Will is a Wyoming boy, 23, though “[t]here were days he felt older. And days he felt as lost as a blind pup.” His family has a farm, but one too small to live off its profits alone; both parents and an older brother work in town. He sees both better and worse around him, from schoolmates living in mobile homes to wealthy dude ranch tourists and private ranch owners with independent means. And then there’s Don Enrique, the Argentinean businessman Will meets at a rodeo and is counting on to get him up to the next level of horse-training—for polo. Don Enrique, when he’s around at least, lives in California, where Will and all his Wyoming friends know the real horse money is, and Will is hoping the filly is his ticket there.

As it turns out, she is, though not quite in the way Will hoped. With Hagy’s novel focused both on Will’s education as a man in the world as well as the economic changes wrought in the American West and the new realities of contemporary class in the region, I noted a close relationship with a contemporary classic this time, Cormac McCarthy’s 1992 All the Pretty Horses.

All the Pretty HorsesMcCarthy’s novel is historical fiction, set in Texas and Mexico shortly after World War II. Its protagonist, John Grady Cole, also sees his horse (and horsemanship) as a ticket out. In his case, after the death of his grandfather, his mother has decided to sell the family ranch—meaning he can kiss his presumed inheritance goodbye. With a friend, he simply packs a few things and climbs on his horse, which can take him anywhere. They arrive at a hacienda where they are able to get work as farmhands. John Grady in particular has enough experience with horses that he impresses the foreman by breaking 16 feral mares in record time.

But like Will Testerman, who simply wants to find a place to work where he can learn and make his way from there, John Grady is about to find out things aren’t that simple. Both characters are street-smart, know better than to speak before they think, and focus on meeting any given situation ethically and maturely. But as they leave the world close to their homes, the actors they encounter are, if not bad, at least untrustworthy, and even caution and suspicion aren’t always enough to come out ahead. At least not without a fight.

Will spends a lot of time throughout Boleto talking to the filly. They’re just getting to know each other after all, and toward the end of the novel he tells her something about himself.

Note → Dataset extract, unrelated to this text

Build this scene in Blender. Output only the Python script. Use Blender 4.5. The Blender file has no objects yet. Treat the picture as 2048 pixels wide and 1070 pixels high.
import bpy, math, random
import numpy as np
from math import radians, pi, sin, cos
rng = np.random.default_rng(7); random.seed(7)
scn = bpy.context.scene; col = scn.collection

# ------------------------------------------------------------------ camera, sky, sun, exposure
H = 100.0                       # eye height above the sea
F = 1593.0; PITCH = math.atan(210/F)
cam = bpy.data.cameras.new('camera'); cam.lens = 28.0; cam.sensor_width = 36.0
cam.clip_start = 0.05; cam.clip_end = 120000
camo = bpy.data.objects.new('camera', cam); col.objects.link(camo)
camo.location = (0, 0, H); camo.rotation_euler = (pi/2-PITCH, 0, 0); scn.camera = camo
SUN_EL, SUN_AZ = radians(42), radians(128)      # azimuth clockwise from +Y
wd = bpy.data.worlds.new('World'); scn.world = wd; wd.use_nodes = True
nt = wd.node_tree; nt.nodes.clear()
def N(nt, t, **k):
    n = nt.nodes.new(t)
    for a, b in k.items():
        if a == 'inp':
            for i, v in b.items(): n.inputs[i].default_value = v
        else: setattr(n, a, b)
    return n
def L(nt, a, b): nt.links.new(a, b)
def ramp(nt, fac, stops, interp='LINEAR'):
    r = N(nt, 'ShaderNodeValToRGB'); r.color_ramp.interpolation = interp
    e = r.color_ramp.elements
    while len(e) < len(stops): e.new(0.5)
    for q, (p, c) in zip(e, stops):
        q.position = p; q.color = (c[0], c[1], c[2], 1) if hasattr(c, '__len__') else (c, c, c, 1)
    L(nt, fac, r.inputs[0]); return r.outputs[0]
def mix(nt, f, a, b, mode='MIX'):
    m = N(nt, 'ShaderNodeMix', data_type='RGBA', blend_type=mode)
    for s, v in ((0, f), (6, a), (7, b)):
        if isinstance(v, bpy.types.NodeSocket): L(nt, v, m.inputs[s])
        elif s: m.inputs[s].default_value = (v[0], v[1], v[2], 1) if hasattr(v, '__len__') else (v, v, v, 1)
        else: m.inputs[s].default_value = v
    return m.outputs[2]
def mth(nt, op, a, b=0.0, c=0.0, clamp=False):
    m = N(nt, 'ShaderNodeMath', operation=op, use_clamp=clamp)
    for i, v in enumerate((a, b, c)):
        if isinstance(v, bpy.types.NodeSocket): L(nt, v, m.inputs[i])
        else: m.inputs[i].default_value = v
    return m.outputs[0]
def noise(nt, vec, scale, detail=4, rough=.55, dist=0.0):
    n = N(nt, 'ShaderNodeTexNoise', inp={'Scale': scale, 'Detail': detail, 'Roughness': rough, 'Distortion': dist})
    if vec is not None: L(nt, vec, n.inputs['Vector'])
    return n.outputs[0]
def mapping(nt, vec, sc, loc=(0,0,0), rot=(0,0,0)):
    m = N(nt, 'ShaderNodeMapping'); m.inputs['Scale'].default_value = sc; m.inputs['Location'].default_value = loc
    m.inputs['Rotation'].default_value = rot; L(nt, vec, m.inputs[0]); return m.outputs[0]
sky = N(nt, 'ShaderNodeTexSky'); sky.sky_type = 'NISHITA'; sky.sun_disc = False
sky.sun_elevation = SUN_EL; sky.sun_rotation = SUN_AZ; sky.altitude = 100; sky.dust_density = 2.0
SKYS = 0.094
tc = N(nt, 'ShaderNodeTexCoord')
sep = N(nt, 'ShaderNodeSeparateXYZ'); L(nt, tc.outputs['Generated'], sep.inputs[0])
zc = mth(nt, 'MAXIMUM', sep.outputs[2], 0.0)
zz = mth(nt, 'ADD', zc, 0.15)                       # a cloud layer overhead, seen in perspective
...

How there once was this kid from Wyoming who wanted to live in a uncomplicated way and make horses into the best horses they could be. And how this kid, because he was too stupid or too broke or too ignorant about what went on inside of his own head, couldn’t ever seem to make that happen. It ought to be simple, right? You do a thing, and you do it right, and it gets done. But this stupid Wyoming person kept reading the situations wrong. He kept getting the people so wrong that it didn’t matter if he got the horses right.

It echoes almost eerily John Grady’s misgivings about his own former employment in Mexico, where he did his best work, cared about the work, and cared about the horses he worked with—but cared a little too much about the hacendado’s daughter. “I worked for that man and I respected him and he never had no complaints about the work I done for him and he was awful good to me,” John Grady tells a judge he meets, again toward the end of his novel. “And that man come up on the high range where I was workin and I believe he intended to kill me. And I was the one that brought it about. Nobody but me.”

Will and John Grady are embodiments, separated by decades, of the same romantic Western masculine sensibility, focused on hard work, skill, integrity, fortitude, and quiet, and they both face very similar tragic Bildungen—because what other end can there really be for a boy and his horse in a romantic Western novel?